Léon Zack (Russian-French, 1892-1980) 

  • Léon Zack was a Russian-born French artist. Throughout his career, Zack expressed his artistic talent in many mediums. While it was his talent as a painter that brought him international success he also published poetry, produced sets and costumes for Ballets Russes productions, created fabric patterns for the fashion designer Monatti, and made glass sculptures of ballet dancers and musicians for the Primavera art shop in Paris.

    Léon Zack studied literature at the University of Moscow, in the meantime also studying painting in private academies. While in Moscow he spent time in the studios Ivan Rerberg and Ilya Mashkov, the founder of the Jack of Diamonds group.

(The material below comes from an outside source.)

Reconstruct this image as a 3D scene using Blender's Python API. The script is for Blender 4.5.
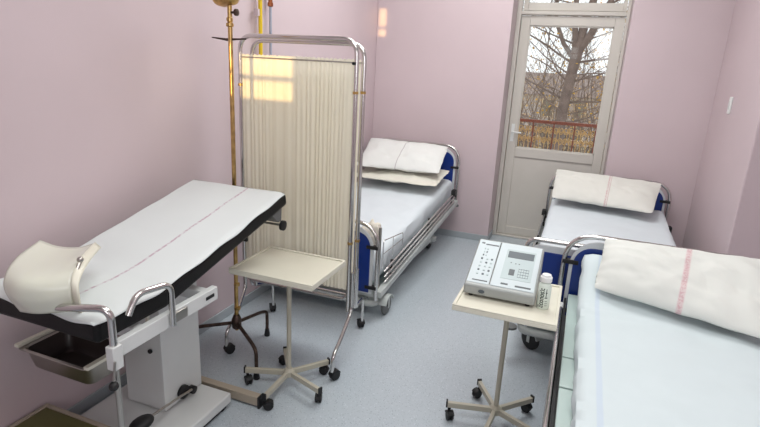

    In 1920 Léon Zack and his family left Russia. The final destination of the journey was Paris, but it took three years until the artist finally settled in France. Zack first travelled to Rome, Florence, and Berlin where he worked on the production of Russian Ballets directed by Boris Romanov. While on tour with the ballet in Paris, Leon Zack decided to stay. In, then, the art capital of the world Leon Zack became friends with Mikhail Larionov and Pablo Picasso. From 1924 Zack exhibited at the Salon des Indépendants, the Salon d’Automne, and the Salon des Surindépendants. In 1926 Galerie d'Art Contemporaine organised the first solo exhibition of Léon Zack. A year later a solo show was held at Galerie Percier. In 1928 Léon Zack had a personal exhibition at A. Manteau Gallery in Brussels with whom he then signed a long-term contract.

    While living and working in Paris, Zack's style underwent several profound changes. When he arrived in the early 1920s his painting was figurative. In the 1930's he became closely associated with the neo-humanist movement, inspired by Waldemar George, Hosiasson, Christian Bérard, Eugene Berman, and Pavel Tchelitchew. He exhibited with the neo-humanist group at A. Manteau Gallery in Brussels in 1931. In the late 1930s, his style whilst remaining figurative became increasingly expressionistic. Léon Zack left Paris during the war, taking refuge in Arcachon, Villefranche-sur-Mer, and Grenoble.

    In the 1940s neo-humanism in Zack's work was fully replaced by strict expressionism. In 1946 exhibitions in Katia Granoff and A. Manteau galleries were the last to showcase figurative works by the artist. In 1947 Zack turned to lyrical abstraction, later to abstract expressionism. Throughout the 1940s and 1950s, Léon Zack continued to exhibit widely and successfully. The painter diversified his creative career by also working on theatre and ballet productions, illustrating books by famous French authors, and writing poetry.

    Today works by Léon Zack are held in the collection of many Modern and Contemporary Art centres in Europe and the United States, including Musée National d’Art Moderne (Paris), Tate Modern (London); the Phillips Collection (Washington), Luxembourg, the Vatican, Royal Museum in Brussels, Carnegie Institute in Pittsburg as well as in the museums of Nantes, Antwerp, and Venice. The manuscripts of his poems are kept in Jerusalem Philological Faculty Library.